*GOAL:* Return the listing below word for word.

** Start DATA EXCERPT **

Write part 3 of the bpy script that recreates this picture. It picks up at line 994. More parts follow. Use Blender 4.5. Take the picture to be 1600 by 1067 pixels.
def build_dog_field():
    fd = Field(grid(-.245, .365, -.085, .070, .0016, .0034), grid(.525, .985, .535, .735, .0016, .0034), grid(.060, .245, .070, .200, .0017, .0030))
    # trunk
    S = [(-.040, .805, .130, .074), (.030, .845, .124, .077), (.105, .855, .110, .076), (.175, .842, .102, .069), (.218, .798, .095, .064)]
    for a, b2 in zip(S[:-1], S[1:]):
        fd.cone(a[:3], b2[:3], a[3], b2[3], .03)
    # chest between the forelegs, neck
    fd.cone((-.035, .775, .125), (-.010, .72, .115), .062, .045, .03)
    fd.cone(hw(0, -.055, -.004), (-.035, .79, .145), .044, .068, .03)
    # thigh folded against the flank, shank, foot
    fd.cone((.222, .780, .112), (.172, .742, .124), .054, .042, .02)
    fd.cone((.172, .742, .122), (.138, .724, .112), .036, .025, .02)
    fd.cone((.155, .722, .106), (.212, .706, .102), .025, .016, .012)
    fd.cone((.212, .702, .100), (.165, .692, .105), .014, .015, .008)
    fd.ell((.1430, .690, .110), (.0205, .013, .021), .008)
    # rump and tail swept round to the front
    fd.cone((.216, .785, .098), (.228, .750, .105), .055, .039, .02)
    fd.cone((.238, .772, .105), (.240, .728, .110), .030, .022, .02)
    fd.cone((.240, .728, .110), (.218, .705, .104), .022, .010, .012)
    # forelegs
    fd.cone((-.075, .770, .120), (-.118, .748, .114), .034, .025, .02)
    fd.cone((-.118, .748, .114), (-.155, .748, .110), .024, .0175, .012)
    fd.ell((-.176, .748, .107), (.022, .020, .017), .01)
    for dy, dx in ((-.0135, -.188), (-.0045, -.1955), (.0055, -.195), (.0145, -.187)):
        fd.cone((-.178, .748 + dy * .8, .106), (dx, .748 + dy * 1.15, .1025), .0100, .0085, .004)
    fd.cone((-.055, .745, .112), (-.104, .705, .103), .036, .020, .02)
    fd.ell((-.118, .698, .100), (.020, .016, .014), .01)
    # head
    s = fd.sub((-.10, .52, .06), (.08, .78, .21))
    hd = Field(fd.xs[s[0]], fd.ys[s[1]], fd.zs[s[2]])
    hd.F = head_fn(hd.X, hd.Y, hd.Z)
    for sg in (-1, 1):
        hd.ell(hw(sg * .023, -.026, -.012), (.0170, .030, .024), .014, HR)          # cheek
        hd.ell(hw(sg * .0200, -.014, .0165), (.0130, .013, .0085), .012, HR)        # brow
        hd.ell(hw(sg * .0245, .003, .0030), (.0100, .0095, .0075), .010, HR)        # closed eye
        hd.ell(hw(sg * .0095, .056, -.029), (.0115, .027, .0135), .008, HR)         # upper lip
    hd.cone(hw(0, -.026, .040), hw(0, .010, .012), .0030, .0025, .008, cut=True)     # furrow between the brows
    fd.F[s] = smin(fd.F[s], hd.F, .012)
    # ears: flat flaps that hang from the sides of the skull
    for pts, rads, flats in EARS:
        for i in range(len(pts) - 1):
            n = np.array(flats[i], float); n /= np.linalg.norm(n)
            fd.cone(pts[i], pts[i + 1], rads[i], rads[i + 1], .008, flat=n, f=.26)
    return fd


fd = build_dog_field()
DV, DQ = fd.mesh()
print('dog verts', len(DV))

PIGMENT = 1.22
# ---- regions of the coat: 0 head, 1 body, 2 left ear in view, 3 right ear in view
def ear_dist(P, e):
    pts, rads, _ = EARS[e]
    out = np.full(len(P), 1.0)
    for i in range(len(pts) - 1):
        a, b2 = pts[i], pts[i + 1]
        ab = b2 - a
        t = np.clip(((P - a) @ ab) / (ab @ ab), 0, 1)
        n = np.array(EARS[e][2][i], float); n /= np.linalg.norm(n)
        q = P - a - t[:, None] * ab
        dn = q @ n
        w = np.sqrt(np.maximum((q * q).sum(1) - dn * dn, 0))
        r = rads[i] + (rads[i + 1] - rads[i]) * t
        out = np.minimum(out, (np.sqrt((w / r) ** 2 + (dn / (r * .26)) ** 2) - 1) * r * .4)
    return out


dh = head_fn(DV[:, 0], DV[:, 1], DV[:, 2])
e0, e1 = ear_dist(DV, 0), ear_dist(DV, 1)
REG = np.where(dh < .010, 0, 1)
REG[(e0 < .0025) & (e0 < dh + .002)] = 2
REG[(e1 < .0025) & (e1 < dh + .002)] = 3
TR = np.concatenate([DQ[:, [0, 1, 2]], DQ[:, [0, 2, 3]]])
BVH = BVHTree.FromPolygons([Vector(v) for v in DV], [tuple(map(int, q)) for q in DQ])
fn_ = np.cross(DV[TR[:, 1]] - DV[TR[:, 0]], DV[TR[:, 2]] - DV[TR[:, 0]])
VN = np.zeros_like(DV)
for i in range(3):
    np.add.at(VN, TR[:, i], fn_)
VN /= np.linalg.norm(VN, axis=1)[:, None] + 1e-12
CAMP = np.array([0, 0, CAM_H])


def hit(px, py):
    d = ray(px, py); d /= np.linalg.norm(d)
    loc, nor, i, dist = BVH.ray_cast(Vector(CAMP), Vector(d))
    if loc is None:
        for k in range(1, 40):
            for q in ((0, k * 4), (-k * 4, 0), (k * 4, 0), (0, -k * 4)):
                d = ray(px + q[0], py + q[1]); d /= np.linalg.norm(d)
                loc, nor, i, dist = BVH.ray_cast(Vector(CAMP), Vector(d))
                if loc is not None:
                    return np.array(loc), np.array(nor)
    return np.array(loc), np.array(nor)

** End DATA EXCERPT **

*SOLUTION TO THIS TASK:*
Write part 3 of the bpy script that recreates this picture. It picks up at line 994. More parts follow. Use Blender 4.5. Take the picture to be 1600 by 1067 pixels.
def build_dog_field():
    fd = Field(grid(-.245, .365, -.085, .070, .0016, .0034), grid(.525, .985, .535, .735, .0016, .0034), grid(.060, .245, .070, .200, .0017, .0030))
    # trunk
    S = [(-.040, .805, .130, .074), (.030, .845, .124, .077), (.105, .855, .110, .076), (.175, .842, .102, .069), (.218, .798, .095, .064)]
    for a, b2 in zip(S[:-1], S[1:]):
        fd.cone(a[:3], b2[:3], a[3], b2[3], .03)
    # chest between the forelegs, neck
    fd.cone((-.035, .775, .125), (-.010, .72, .115), .062, .045, .03)
    fd.cone(hw(0, -.055, -.004), (-.035, .79, .145), .044, .068, .03)
    # thigh folded against the flank, shank, foot
    fd.cone((.222, .780, .112), (.172, .742, .124), .054, .042, .02)
    fd.cone((.172, .742, .122), (.138, .724, .112), .036, .025, .02)
    fd.cone((.155, .722, .106), (.212, .706, .102), .025, .016, .012)
    fd.cone((.212, .702, .100), (.165, .692, .105), .014, .015, .008)
    fd.ell((.1430, .690, .110), (.0205, .013, .021), .008)
    # rump and tail swept round to the front
    fd.cone((.216, .785, .098), (.228, .750, .105), .055, .039, .02)
    fd.cone((.238, .772, .105), (.240, .728, .110), .030, .022, .02)
    fd.cone((.240, .728, .110), (.218, .705, .104), .022, .010, .012)
    # forelegs
    fd.cone((-.075, .770, .120), (-.118, .748, .114), .034, .025, .02)
    fd.cone((-.118, .748, .114), (-.155, .748, .110), .024, .0175, .012)
    fd.ell((-.176, .748, .107), (.022, .020, .017), .01)
    for dy, dx in ((-.0135, -.188), (-.0045, -.1955), (.0055, -.195), (.0145, -.187)):
        fd.cone((-.178, .748 + dy * .8, .106), (dx, .748 + dy * 1.15, .1025), .0100, .0085, .004)
    fd.cone((-.055, .745, .112), (-.104, .705, .103), .036, .020, .02)
    fd.ell((-.118, .698, .100), (.020, .016, .014), .01)
    # head
    s = fd.sub((-.10, .52, .06), (.08, .78, .21))
    hd = Field(fd.xs[s[0]], fd.ys[s[1]], fd.zs[s[2]])
    hd.F = head_fn(hd.X, hd.Y, hd.Z)
    for sg in (-1, 1):
        hd.ell(hw(sg * .023, -.026, -.012), (.0170, .030, .024), .014, HR)          # cheek
        hd.ell(hw(sg * .0200, -.014, .0165), (.0130, .013, .0085), .012, HR)        # brow
        hd.ell(hw(sg * .0245, .003, .0030), (.0100, .0095, .0075), .010, HR)        # closed eye
        hd.ell(hw(sg * .0095, .056, -.029), (.0115, .027, .0135), .008, HR)         # upper lip
    hd.cone(hw(0, -.026, .040), hw(0, .010, .012), .0030, .0025, .008, cut=True)     # furrow between the brows
    fd.F[s] = smin(fd.F[s], hd.F, .012)
    # ears: flat flaps that hang from the sides of the skull
    for pts, rads, flats in EARS:
        for i in range(len(pts) - 1):
            n = np.array(flats[i], float); n /= np.linalg.norm(n)
            fd.cone(pts[i], pts[i + 1], rads[i], rads[i + 1], .008, flat=n, f=.26)
    return fd


fd = build_dog_field()
DV, DQ = fd.mesh()
print('dog verts', len(DV))

PIGMENT = 1.22
# ---- regions of the coat: 0 head, 1 body, 2 left ear in view, 3 right ear in view
def ear_dist(P, e):
    pts, rads, _ = EARS[e]
    out = np.full(len(P), 1.0)
    for i in range(len(pts) - 1):
        a, b2 = pts[i], pts[i + 1]
        ab = b2 - a
        t = np.clip(((P - a) @ ab) / (ab @ ab), 0, 1)
        n = np.array(EARS[e][2][i], float); n /= np.linalg.norm(n)
        q = P - a - t[:, None] * ab
        dn = q @ n
        w = np.sqrt(np.maximum((q * q).sum(1) - dn * dn, 0))
        r = rads[i] + (rads[i + 1] - rads[i]) * t
        out = np.minimum(out, (np.sqrt((w / r) ** 2 + (dn / (r * .26)) ** 2) - 1) * r * .4)
    return out


dh = head_fn(DV[:, 0], DV[:, 1], DV[:, 2])
e0, e1 = ear_dist(DV, 0), ear_dist(DV, 1)
REG = np.where(dh < .010, 0, 1)
REG[(e0 < .0025) & (e0 < dh + .002)] = 2
REG[(e1 < .0025) & (e1 < dh + .002)] = 3
TR = np.concatenate([DQ[:, [0, 1, 2]], DQ[:, [0, 2, 3]]])
BVH = BVHTree.FromPolygons([Vector(v) for v in DV], [tuple(map(int, q)) for q in DQ])
fn_ = np.cross(DV[TR[:, 1]] - DV[TR[:, 0]], DV[TR[:, 2]] - DV[TR[:, 0]])
VN = np.zeros_like(DV)
for i in range(3):
    np.add.at(VN, TR[:, i], fn_)
VN /= np.linalg.norm(VN, axis=1)[:, None] + 1e-12
CAMP = np.array([0, 0, CAM_H])


def hit(px, py):
    d = ray(px, py); d /= np.linalg.norm(d)
    loc, nor, i, dist = BVH.ray_cast(Vector(CAMP), Vector(d))
    if loc is None:
        for k in range(1, 40):
            for q in ((0, k * 4), (-k * 4, 0), (k * 4, 0), (0, -k * 4)):
                d = ray(px + q[0], py + q[1]); d /= np.linalg.norm(d)
                loc, nor, i, dist = BVH.ray_cast(Vector(CAMP), Vector(d))
                if loc is not None:
                    return np.array(loc), np.array(nor)
    return np.array(loc), np.array(nor)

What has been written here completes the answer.